Activities in Worcester By Our Worcester Correspondent

The United Jewish Charities of this city will receive $19,000 from the Worcester Welfare Federation Golden Rule Fund, which closed its annual drive this week, collecting $451,851. The organization is expected every year to raise its share in the fund by contributions of Jewish members of the community, and has done so.

Because of poor business conditions the Beth Israel Congregation has postponed its campaign for $75,000 for the building of a new synagogue. The drive started during the High holidays, with a contribution of $5,000 from Harris Glick. It already has $26,000 in pledges. The congregation numbers about 250 members, but has no permanent rabbi.

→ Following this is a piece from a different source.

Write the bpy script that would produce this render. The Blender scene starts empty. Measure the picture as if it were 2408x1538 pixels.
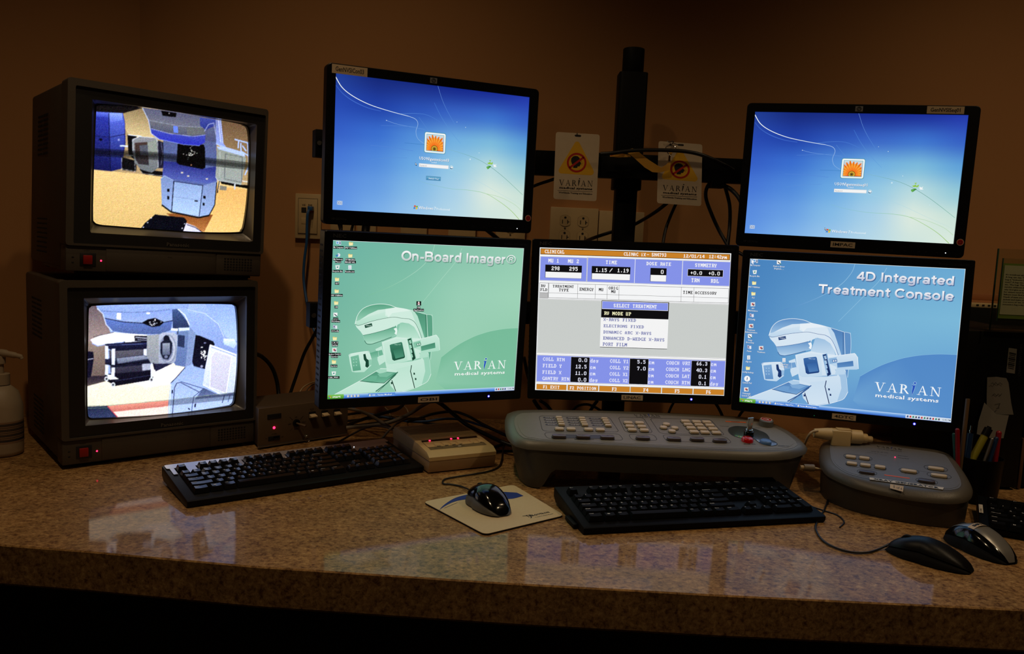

For the holidays and special meetings, a leader has generally been invited from New York.

The Jewish Labor groups of the city will this week inaugurate plans for the annual Palestine Labor campaign. Last year, the group raised $5,000. Abraham Hamlin of Boston will meet with the campaign committee, of which the chairman is Samuel Gurwitz, on Tuesday night, Dec. 3. It is hoped to get the drive under way by the first of the year.

The Jewish Home for the Aged and Orphans has recently arranged for the purchase of an estate of 6 acres and one building in a country district three miles outside the center of the city, to which it will eventually transfer its 36 children and 12 old people.

Title to the land will be taken in February. Shortly afterwards a drive for funds to rehabilitate and add to the place will be made. The institution will need two more buildings, one for the children and one for the aged. The house now on the grounds will be used as an administration building and as living quarters for the superintendent, John Beller, and his wife.

The Home, which is not included in the Welfare Federation of the city, depends entirely on private contributions, and upon proceeds from affairs. The annual entertainment and ball, from which a considerable portion of its budget comes, will be held the night of Dec. 25.

The Ladies’ Auxiliary to the Home, an organization of 350 women, has taken over the responsibility for the purchase of the grounds for the new institution. Since the Home’s indebtedness will be about $20,000 this is the largest burden the women have ever shouldered.